Leggendo
questo che diverrà poi un libro vero e proprio possiamo
comprendere la variegata personalità del generale
ragazzo. Custer non appare folle, malvagio , spietato, come a molti
piace credere. Qui osserviamo un amante della nazione, della famiglia,
rispettoso dei valori e delle tradizioni indiane, ma comunque deciso a
portare avanti quel processo di civilizzazione, che era per
lui (come per tutti gli altri cittadini americani del periodo)

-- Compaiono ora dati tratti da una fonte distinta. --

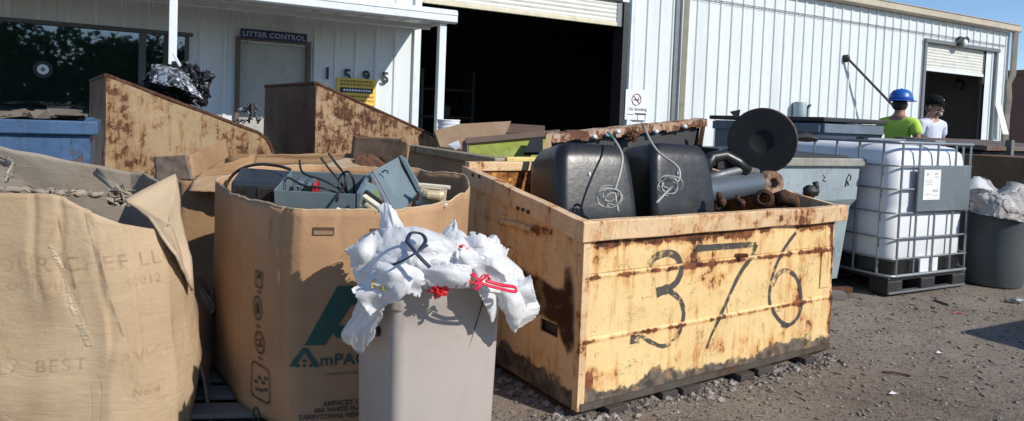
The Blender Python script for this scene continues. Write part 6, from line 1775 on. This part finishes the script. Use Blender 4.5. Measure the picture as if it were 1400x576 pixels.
# ------------------------------------------------------------------ debris on the ground
def debris(name, label, cat, a, b_, rz, build, mat):
    p = hit(a, b_, (0, 0, 0), Vector((0, 0, 1))); o = thing(name, label, cat, (p.x, p.y, gh(p.x, p.y)), rz)
    q = MB(); build(q); q.build('body', mat, o); return o
debris('steel_rod', 'short rusty rod lying alone on the open dirt', 'rod', 1224, 510, R(-20), lambda q: q.tube([(-.06, 0, .008), (0, .002, .012), (.07, 0, .008)], .005, 6), M['rust'])
debris('paper_scrap', 'white paper scrap on the dirt nearest the bottom edge', 'litter', 1221, 537, 0, lambda q: q.add([(-.02, 0, .008), (.0, -.014, .012), (.02, .002, .01), (.003, .015, .016)], [(0, 1, 2, 3)]), M['white_paint'])
debris('paper_scrap', 'white paper scrap by the edge of the shadow at the right', 'litter', 1284, 483, 0, lambda q: q.add([(-.015, 0, .008), (.0, -.02, .012), (.015, .002, .01), (.003, .02, .016)], [(0, 1, 2, 3)]), M['white_paint'])
debris('silver_can', 'crushed silver can lying beside the dark grey barrel', 'can', 1391, 413, R(10), lambda q: q.blob((0, 0, .022), (.06, .028, .022), 14, 8, .4, 4, 2), M['galv'])
debris('red_strip', 'red plastic strip on the dirt before the caged tank', 'litter', 1309, 428, R(25), lambda q: q.tube([(-.05, 0, .006), (0, .01, .01), (.05, -.004, .006)], .006, 4), simple('dull_red', (.3, .07, .05), .7))
for i, (a, b_, w_) in enumerate(((1262, 421, .12), (1276, 418, .09), (1288, 412, .14))):
    debris('wood_splinter', ('grey splinter furthest from the caged tank pallet', 'short grey splinter in the middle of the three by the pallet', 'longest grey splinter lying against the tank pallet')[i], 'wood', a, b_, R(20 + 40 * i), lambda q, w_=w_: q.box((0, 0, .01), (w_, .02, .014)), M['grey_wood'])
debris('steel_bracket', 'dark flat steel bar on the dirt between the numbered dumpster and the caged tank', 'bar', 1140, 398, R(15), lambda q: (q.box((0, 0, .025), (.3, .05, .03)), q.box((-.1, .05, .04), (.12, .08, .03))), M['scrap'])
debris('wood_block', 'short square timber under the end of the blue-grey dumpster', 'timber', 1135, 408, R(5), lambda q: q.box((0, 0, .03), (.2, .08, .05)), M['grey_wood'])
def pick_s():
    y = rnd(2.6, 6.5); return rnd(.3, .8) * y, y
q = MB()
for _ in range(340):
    x, y = pick_s()
    if (DI @ Vector((x, y, 0))).y > -.02 and (DI @ Vector((x, y, 0))).x < 1.8: continue
    Mx = Matrix.Translation((x, y, gh(x, y) + .004)) @ Matrix.Rotation(rnd(0, 6), 4, 'Z') @ Matrix.Rotation(rnd(-.2, .2), 4, 'X')
    q.box((0, 0, 0), (rnd(.01, .05), rnd(.004, .014), rnd(.002, .008)), Mx)
tag(q.build('debris', simple('pale_chips', (.3, .25, .2), .8, var=.9, sc=3)), 'splinters and chips scattered over the dirt', None, None, 'stuff')

# ------------------------------------------------------------------ the two men
def skin_body(name, verts, edges, mat, parent, sub=2):
    me = bpy.data.meshes.new(name); me.from_pydata([v[0] for v in verts], edges, [])
    o = bpy.data.objects.new(name, me); COL.objects.link(o); o.parent = parent
    m = o.modifiers.new('skin', 'SKIN'); m.use_smooth_shade = True; m.branch_smoothing = .4
    sv = me.skin_vertices[0].data
    for i, (_, r_) in enumerate(verts):
        sv[i].radius = r_ if isinstance(r_, tuple) else (r_, r_); sv[i].use_root = (i == 0)
    me.materials.append(mat)
    s = o.modifiers.new('sub', 'SUBSURF'); s.levels = sub; s.render_levels = sub
    return o
def person(label, loc, rz, shirt, skin, head_turn, hat, beard, pants):
    o = thing('person', label, 'person', loc, rz)
    # facing local -y
    ht = Matrix.Rotation(head_turn, 3, 'Z')
    hc = Vector((0, -.02, 1.60))
    def H(x, y, z): return tuple(hc + ht @ Vector((x, y, z)))
    V = [((0, 0, .95), (.15, .11)), ((0, 0, 1.12), (.145, .10)), ((0, .01, 1.3), (.17, .115)), ((0, .01, 1.42), (.12, .09)), ((0, 0, 1.49), (.058, .06)), (H(0, .01, -.04), (.066, .075)), (H(0, .005, .04), (.077, .095)), (H(0, .01, .11), (.055, .07)),
         ]
    E_ = [(0, 1), (1, 2), (2, 3), (3, 4), (4, 5), (5, 6), (6, 7)]
    def add(p, r_, par): V.append((p, r_)); E_.append((par, len(V) - 1)); return len(V) - 1
    n_ = add(H(0, -.10, .0), (.012, .014), 6)
    for s in (-1, 1):
        sh = add((s * .18, .01, 1.40), .06, 3); el = add((s * .25, .03, 1.13), .042, sh); wr = add((s * .22, -.12, .93), .027, el)
        pm = add((s * .215, -.17, .875), (.036, .018), wr)
        for k in range(4):
            f1 = add((s * (.215 + (k - 1.5) * .018), -.20, .83 - .004 * k), .0095, pm); f2 = add((s * (.215 + (k - 1.5) * .018), -.19, .79), .008, f1)
        th = add((s * .175, -.17, .86), .011, pm); add((s * .165, -.19, .825), .009, th)
        hp_ = add((s * .09, 0, .90), .09, 0); kn = add((s * .10, -.02, .50), .06, hp_); an = add((s * .10, .02, .09), .042, kn); add((s * .11, -.13, .04), (.045, .03), an)
    body = skin_body('body', V, E_, skin, o)
    # clothes follow the body
    TV = [((0, 0, .90), (.165, .13)), ((0, 0, 1.12), (.165, .12)), ((0, .01, 1.30), (.19, .132)), ((0, .01, 1.42), (.13, .105)), ((0, .0, 1.49), (.078, .08))]
    TE = [(0, 1), (1, 2), (2, 3), (3, 4)]
    for s in (-1, 1):
        TV.append(((s * .185, .01, 1.39), .08)); TE.append((3, len(TV) - 1)); TV.append(((s * .235, .025, 1.22), .072)); TE.append((len(TV) - 2, len(TV) - 1))
    skin_body('shirt', TV, TE, shirt, o)
    PV = [((0, 0, .98), (.16, .125))]; PE = []
    for s in (-1, 1):
        i0 = len(PV); PV += [((s * .092, 0, .88), .105), ((s * .10, -.02, .50), .075), ((s * .10, .02, .12), .065)]; PE += [(0, i0), (i0, i0 + 1), (i0 + 1, i0 + 2)]
    skin_body('trousers', PV, PE, pants, o)
    for s in (-1, 1):
        b = MB(); b.blob((s * .11, -.06, .045), (.055, .14, .05), 16, 10); b.build('boot', M['shoe'], o, smooth=True)
    HM = Matrix.Translation(hc) @ ht.to_4x4()
    # eyes, ears, mouth
    for s in (-1, 1):
        b = MB(); b.blob((s * .030, -.092, .035), (.011, .008, .006), 10, 8, M=HM); b.build('eye', M['hair'], o, smooth=True)
        b = MB(); b.blob((s * .083, .01, .01), (.012, .02, .032), 10, 8, M=HM); b.build('ear', skin, o, smooth=True)
    b = MB(); b.box((0, -.094, -.04), (.045, .008, .008), HM); b.build('mouth', simple('lip_' + label[:4], (.2, .08, .06), .5), o, bevel=.002)
    if hat == 'helmet':
        b = MB(); prof = [(.001, .165), (.05, .16), (.09, .14), (.118, .105), (.132, .06), (.137, .02)]
        b.lathe(prof, 32, HM @ Matrix.Translation((0, .0, .055)) @ Matrix.Diagonal((1, 1.16, 1, 1)))
        h = b.build('hard_hat', M['helmet'], o, smooth='auto', solid=.004)
        b = MB(); vs = []; n2 = 36
        for i in range(n2):
            a_ = 2 * PI * i / n2; fr_ = max(0, -math.sin(a_)); e = .022 + .045 * fr_ ** 2
            for k in (0, 1): vs.append((math.cos(a_) * (.137 + e * k), math.sin(a_) * (.159 + e * k), .075 - .012 * k))
        b.add(vs, [(2 * i, 2 * i + 1, 2 * ((i + 1) % n2) + 1, 2 * ((i + 1) % n2)) for i in range(n2)], HM); b.build('brim', M['helmet'], h, smooth=True, solid=.005)
        b = MB(); b.tube([HM @ Vector((0, y, z)) for y, z in ((-.14, .13), (-.09, .195), (0, .222), (.09, .195), (.14, .13))], .012, 8, flat=.5); b.build('ridge', M['helmet'], h, smooth=True)
        b = MB(); b.blob((0, .022, .015), (.088, .098, .085), 24, 14, M=HM); b.build('hair', M['hair'], o, smooth=True)
    else:
        b = MB(); b.lathe([(.001, .115), (.04, .112), (.075, .09), (.093, .05), (.096, .0)], 28, HM @ Matrix.Translation((0, .0, .05)) @ Matrix.Diagonal((1.06, 1.2, 1.12, 1)))
        h = b.build('cap', M['cap'], o, smooth='auto', solid=.003)
        b = MB(); b.sheet(lambda u, v: ((u - .5) * .16 * (1 - .25 * v), -.09 - v * .085 + .03 * abs(u - .5) ** 2 * 4, .068 - .012 * (abs(u - .5) * 2) ** 2 - v * .012), 10, 5, HM); b.build('peak', M['cap'], h, smooth=True, solid=.003)
        b = MB(); b.blob((0, -.115, .105), (.016, .006, .012), 8, 6, M=HM); b.build('badge', M['galv'], h, smooth=True)
        b = MB()
        for s in (-1, 1): b.blob((s * .033, -.098, .032), (.027, .012, .017), 12, 8, M=HM)
        b.tube([HM @ Vector(p) for p in ((-.03, -.108, .038), (.03, -.108, .038))], .003, 5); b.tube([HM @ Vector(p) for p in ((-.058, -.09, .036), (-.085, .0, .03))], .003, 5); b.tube([HM @ Vector(p) for p in ((.058, -.09, .036), (.085, .0, .03))], .003, 5)
        b.build('sunglasses', M['black_plastic'], o, smooth=True)
        b = MB(); b.blob((0, .045, -.0), (.078, .058, .06), 20, 12, M=HM); b.build('hair', simple('greying_hair', (.1, .09, .08), .8), o, smooth=True)
    if beard:
        b = MB(); b.blob((0, -.075, -.075), (.045, .032, .035), 16, 10, .2, 6, 2, M=HM); b.tube([HM @ Vector(p) for p in ((-.03, -.098, -.05), (-.025, -.104, -.027), (.025, -.104, -.027), (.03, -.098, -.05))], .008, 6); b.build('beard', M['beard'], o, smooth=True)
    return o
p1 = at(1230, 150, 8.7); person('man in a blue hard hat and lime green shirt seen from behind', (p1.x, p1.y, 0), R(128), M['lime'], M['skin'], R(-5), 'helmet', False, M['jeans']).scale = (1, 1, .985)
p2 = at(1275, 150, 9.0); person('bearded man in a black cap and white shirt facing the viewer', (p2.x, p2.y, 0), R(22), M['white_cloth'], M['skin2'], R(12), 'cap', True, M['jeans']).scale = (1, 1, .985)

necessario. Certo questo avrebbe portato alla progressiva scomparsa e
sudditanza delle tribù indiane; ma la storia
doveva seguire il suo naturale corso, Custer non poteva sottrarvisi, e
non merita certo di essere condannato, senza appello, per un pensiero
comune agli uomini del suo tempo. Appare quindi necessario leggere
Custer per capirlo appieno; non leggere di Custer. Anche chi scrive ha
le sue opinioni su quest’uomo, forse non condivisibili da
tutti, ma proprio per questo vale l’invito poco prima
espresso. Con la sua autobiografia giungiamo così al
capitolo finale della sua vicenda storica. Custer aveva
disperatamente bisogno di una gloriosa vittoria come quelle del
passato; perché? Innanzitutto per fornire nuova linfa al
culto di se stesso come grande condottiero; altri ritengono invece che
il partito repubblicano, stanco del presidente Ulysses S. Grant,
travolto tra l’altro da alcuni scandali, e che aveva
indirettamente avuto qualche scaramuccia con lo stesso Custer, volesse
candidarlo alla presidenza degli Stati Uniti. Ci interessa poco, e non
faremmo altro che ripetere eventi stranoti e poco utili ai fini di
questa narrazione. Custer ottenne come comandante in seconda la guida
del VII Cavalleria del Kansas, pronto a marciare verso il destino. Cosa
andò storto quel 25 giugno del 1876? Forse
l’arroganza del generale, che decise di suddividere in
più tronconi il suo squadrone? Forse la stanchezza degli
uomini, a cui Custer concedeva poco? Forse il fatto che i rinforzi non
arrivarono per tempo? Ma sarebbero veramente stati utili? Forse il
fatto che nessuno, e dico nessuno, si sarebbe aspettato di vedere unite
insieme per la prima e ultima volta nella storia indiana
così tante tribù e così ben
organizzate secondo una valida disciplina militare? Il 25 giugno del
1876 morì l’uomo, ma nacque il mito; non
importa se meritato o meno. A parere di chi scrive il peggior nemico di
Custer fu proprio se stesso. Affrontare il suo io non era mai stato
facile. Si può perciò supporre che egli bramasse
una morte valorosa proprio perché questa lo avrebbe reso
eterno? Chissà allora se il Little Big Horn fu davvero la
sua disfatta oppure la sua apoteosi.